Men's underwear saw double-digit growth in the quarter and mid-single digits during the year, while inner wear sales were up 3% for the full year, despite a $40m headwind from JC Penney. Excluding that decline, inner wear sales grew 5% for the year.

Meanwhile, outerwear sales rose 6% in the quarter and full-year. "Outerwear's full year profitability was adversely affected by cotton inflation in the first half of the year, but showed substantial improvement in the back half. We expect to see continued improvements here as we recognize lower cotton cost and realise the benefits of our strategy to drive our strong brands with a more profitable mix with a goal to have outer wear reach double-digit operating margins."

Hanesbrands has also paid down $750m of long-term bond debt over the last 13 months and brought its long-term debt to EBITDA ratio down to 2.5 times. CFO Rick Moss said: "At the end of 2013, we will have paid off $1 billion of debt in just 24 months all while successfully navigating through unprecedented cotton inflation."

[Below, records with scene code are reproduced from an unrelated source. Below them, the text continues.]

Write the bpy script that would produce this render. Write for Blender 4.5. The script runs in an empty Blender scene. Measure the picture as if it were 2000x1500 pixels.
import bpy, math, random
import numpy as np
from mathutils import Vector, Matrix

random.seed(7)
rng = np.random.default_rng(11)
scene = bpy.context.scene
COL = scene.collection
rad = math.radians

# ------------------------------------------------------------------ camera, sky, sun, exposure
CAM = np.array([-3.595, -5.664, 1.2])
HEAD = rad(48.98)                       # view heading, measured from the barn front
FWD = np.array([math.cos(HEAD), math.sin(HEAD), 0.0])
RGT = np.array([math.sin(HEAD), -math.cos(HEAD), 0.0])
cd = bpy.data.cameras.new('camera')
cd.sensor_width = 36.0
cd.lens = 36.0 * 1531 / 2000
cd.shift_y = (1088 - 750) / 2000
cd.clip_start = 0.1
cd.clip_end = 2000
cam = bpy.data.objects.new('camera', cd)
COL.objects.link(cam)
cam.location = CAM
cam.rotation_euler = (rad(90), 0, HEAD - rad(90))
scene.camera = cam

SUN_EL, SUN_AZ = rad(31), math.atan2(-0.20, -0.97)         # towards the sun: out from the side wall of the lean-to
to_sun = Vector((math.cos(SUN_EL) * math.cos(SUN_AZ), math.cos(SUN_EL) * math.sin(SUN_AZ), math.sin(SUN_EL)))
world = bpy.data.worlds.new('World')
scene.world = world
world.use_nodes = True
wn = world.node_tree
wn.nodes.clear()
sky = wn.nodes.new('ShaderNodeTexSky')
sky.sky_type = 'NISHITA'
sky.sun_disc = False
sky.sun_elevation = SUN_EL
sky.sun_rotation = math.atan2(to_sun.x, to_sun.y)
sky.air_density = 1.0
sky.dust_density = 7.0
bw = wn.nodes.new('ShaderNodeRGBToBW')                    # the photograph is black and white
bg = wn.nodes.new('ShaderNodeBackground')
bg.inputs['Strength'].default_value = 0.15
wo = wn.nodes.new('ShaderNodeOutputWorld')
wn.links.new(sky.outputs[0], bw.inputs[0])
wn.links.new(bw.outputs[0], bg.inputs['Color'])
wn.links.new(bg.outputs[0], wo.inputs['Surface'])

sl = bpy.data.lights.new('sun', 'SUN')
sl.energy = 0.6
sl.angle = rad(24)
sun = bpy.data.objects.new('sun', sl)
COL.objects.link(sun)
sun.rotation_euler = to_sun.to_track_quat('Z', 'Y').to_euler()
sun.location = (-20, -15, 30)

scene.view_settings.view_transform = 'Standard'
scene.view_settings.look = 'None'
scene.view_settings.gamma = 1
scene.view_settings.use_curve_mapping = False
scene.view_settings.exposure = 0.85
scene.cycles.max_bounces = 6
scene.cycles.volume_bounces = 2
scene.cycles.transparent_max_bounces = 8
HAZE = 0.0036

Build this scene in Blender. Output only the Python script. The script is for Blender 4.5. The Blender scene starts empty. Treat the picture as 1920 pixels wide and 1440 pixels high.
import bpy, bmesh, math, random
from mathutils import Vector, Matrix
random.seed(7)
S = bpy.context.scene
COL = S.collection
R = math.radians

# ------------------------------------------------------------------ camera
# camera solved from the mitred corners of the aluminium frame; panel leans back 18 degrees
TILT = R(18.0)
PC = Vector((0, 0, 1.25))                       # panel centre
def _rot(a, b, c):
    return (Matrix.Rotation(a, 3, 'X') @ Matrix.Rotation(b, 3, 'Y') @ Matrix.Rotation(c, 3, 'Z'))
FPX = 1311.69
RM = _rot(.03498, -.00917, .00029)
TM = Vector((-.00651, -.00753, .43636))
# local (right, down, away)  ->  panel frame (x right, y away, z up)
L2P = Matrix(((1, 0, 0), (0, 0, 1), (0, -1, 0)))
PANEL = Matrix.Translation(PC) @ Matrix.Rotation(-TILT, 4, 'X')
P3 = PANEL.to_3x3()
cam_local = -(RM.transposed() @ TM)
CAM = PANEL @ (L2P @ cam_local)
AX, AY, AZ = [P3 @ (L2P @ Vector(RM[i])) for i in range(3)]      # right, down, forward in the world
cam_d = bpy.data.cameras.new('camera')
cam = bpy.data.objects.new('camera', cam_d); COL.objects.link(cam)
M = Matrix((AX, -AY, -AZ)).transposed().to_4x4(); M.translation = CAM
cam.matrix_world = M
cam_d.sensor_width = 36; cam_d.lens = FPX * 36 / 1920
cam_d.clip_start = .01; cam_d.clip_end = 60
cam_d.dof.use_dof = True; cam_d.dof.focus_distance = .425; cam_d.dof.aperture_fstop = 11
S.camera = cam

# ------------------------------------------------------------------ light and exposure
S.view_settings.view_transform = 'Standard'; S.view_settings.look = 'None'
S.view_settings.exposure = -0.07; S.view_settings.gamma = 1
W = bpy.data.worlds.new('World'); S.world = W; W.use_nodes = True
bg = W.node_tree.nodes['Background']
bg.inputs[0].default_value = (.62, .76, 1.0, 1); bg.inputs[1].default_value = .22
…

Innovation has and will continue to play a big role within Hanesbrands' long-term strategy, Evans emphasised. "Having come through the past couple of years and all the challenges in cotton pricing, our first focus now is to really reinvest in our brands and our innovations," he said.

Strong brands and innovations drive sales, Noll reiterated. "The one thing we learned coming through the past couple of years is that, strong brands and innovations are what drives sales," he said. The company revealed it has a "pipeline full of innovations" going forward. "Because we really do believe that is the way to drive growth," Noll added. 

"To wrap up, 2012 was a very successful year under very challenging circumstances. And we are coming out stronger, more innovative, and more profitable. I believe we are only seeing the beginning of our true earnings power. And I look forward to a successful 2013," Noll added.